[What is needed] Print out the material that follows word for word.

[Source data]
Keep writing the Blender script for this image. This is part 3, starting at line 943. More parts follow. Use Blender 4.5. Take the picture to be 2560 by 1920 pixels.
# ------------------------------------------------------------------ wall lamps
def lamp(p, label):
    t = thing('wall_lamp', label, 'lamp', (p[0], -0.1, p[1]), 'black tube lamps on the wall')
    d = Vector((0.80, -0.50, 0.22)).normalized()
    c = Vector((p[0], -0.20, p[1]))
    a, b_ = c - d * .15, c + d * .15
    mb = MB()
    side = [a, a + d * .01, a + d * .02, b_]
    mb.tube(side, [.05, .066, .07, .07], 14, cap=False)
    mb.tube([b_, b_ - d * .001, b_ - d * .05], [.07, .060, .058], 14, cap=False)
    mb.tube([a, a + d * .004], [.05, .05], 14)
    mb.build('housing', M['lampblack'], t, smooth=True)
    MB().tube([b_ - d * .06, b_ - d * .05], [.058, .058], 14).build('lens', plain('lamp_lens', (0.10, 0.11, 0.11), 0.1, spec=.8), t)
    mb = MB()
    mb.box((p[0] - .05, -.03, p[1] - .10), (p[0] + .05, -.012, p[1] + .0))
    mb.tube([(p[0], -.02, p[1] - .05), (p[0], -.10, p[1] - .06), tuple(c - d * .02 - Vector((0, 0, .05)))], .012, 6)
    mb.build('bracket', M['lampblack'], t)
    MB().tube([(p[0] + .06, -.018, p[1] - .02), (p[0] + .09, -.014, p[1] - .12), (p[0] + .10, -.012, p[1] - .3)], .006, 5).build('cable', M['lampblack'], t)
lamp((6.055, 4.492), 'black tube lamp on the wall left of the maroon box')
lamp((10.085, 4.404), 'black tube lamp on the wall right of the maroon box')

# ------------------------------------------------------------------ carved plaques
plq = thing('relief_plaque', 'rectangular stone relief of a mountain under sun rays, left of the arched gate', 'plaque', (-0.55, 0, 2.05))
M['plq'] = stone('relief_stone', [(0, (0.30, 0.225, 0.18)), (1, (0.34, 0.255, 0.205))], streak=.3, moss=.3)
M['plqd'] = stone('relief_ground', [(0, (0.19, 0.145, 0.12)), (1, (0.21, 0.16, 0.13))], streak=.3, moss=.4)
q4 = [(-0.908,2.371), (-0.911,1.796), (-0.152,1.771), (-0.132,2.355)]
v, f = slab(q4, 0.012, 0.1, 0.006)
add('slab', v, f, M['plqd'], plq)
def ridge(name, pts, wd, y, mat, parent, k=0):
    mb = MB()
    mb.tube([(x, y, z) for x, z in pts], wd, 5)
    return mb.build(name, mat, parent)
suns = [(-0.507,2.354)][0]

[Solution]
Keep writing the Blender script for this image. This is part 3, starting at line 943. More parts follow. Use Blender 4.5. Take the picture to be 2560 by 1920 pixels.
# ------------------------------------------------------------------ wall lamps
def lamp(p, label):
    t = thing('wall_lamp', label, 'lamp', (p[0], -0.1, p[1]), 'black tube lamps on the wall')
    d = Vector((0.80, -0.50, 0.22)).normalized()
    c = Vector((p[0], -0.20, p[1]))
    a, b_ = c - d * .15, c + d * .15
    mb = MB()
    side = [a, a + d * .01, a + d * .02, b_]
    mb.tube(side, [.05, .066, .07, .07], 14, cap=False)
    mb.tube([b_, b_ - d * .001, b_ - d * .05], [.07, .060, .058], 14, cap=False)
    mb.tube([a, a + d * .004], [.05, .05], 14)
    mb.build('housing', M['lampblack'], t, smooth=True)
    MB().tube([b_ - d * .06, b_ - d * .05], [.058, .058], 14).build('lens', plain('lamp_lens', (0.10, 0.11, 0.11), 0.1, spec=.8), t)
    mb = MB()
    mb.box((p[0] - .05, -.03, p[1] - .10), (p[0] + .05, -.012, p[1] + .0))
    mb.tube([(p[0], -.02, p[1] - .05), (p[0], -.10, p[1] - .06), tuple(c - d * .02 - Vector((0, 0, .05)))], .012, 6)
    mb.build('bracket', M['lampblack'], t)
    MB().tube([(p[0] + .06, -.018, p[1] - .02), (p[0] + .09, -.014, p[1] - .12), (p[0] + .10, -.012, p[1] - .3)], .006, 5).build('cable', M['lampblack'], t)
lamp((6.055, 4.492), 'black tube lamp on the wall left of the maroon box')
lamp((10.085, 4.404), 'black tube lamp on the wall right of the maroon box')

# ------------------------------------------------------------------ carved plaques
plq = thing('relief_plaque', 'rectangular stone relief of a mountain under sun rays, left of the arched gate', 'plaque', (-0.55, 0, 2.05))
M['plq'] = stone('relief_stone', [(0, (0.30, 0.225, 0.18)), (1, (0.34, 0.255, 0.205))], streak=.3, moss=.3)
M['plqd'] = stone('relief_ground', [(0, (0.19, 0.145, 0.12)), (1, (0.21, 0.16, 0.13))], streak=.3, moss=.4)
q4 = [(-0.908,2.371), (-0.911,1.796), (-0.152,1.771), (-0.132,2.355)]
v, f = slab(q4, 0.012, 0.1, 0.006)
add('slab', v, f, M['plqd'], plq)
def ridge(name, pts, wd, y, mat, parent, k=0):
    mb = MB()
    mb.tube([(x, y, z) for x, z in pts], wd, 5)
    return mb.build(name, mat, parent)
suns = [(-0.507,2.354)][0]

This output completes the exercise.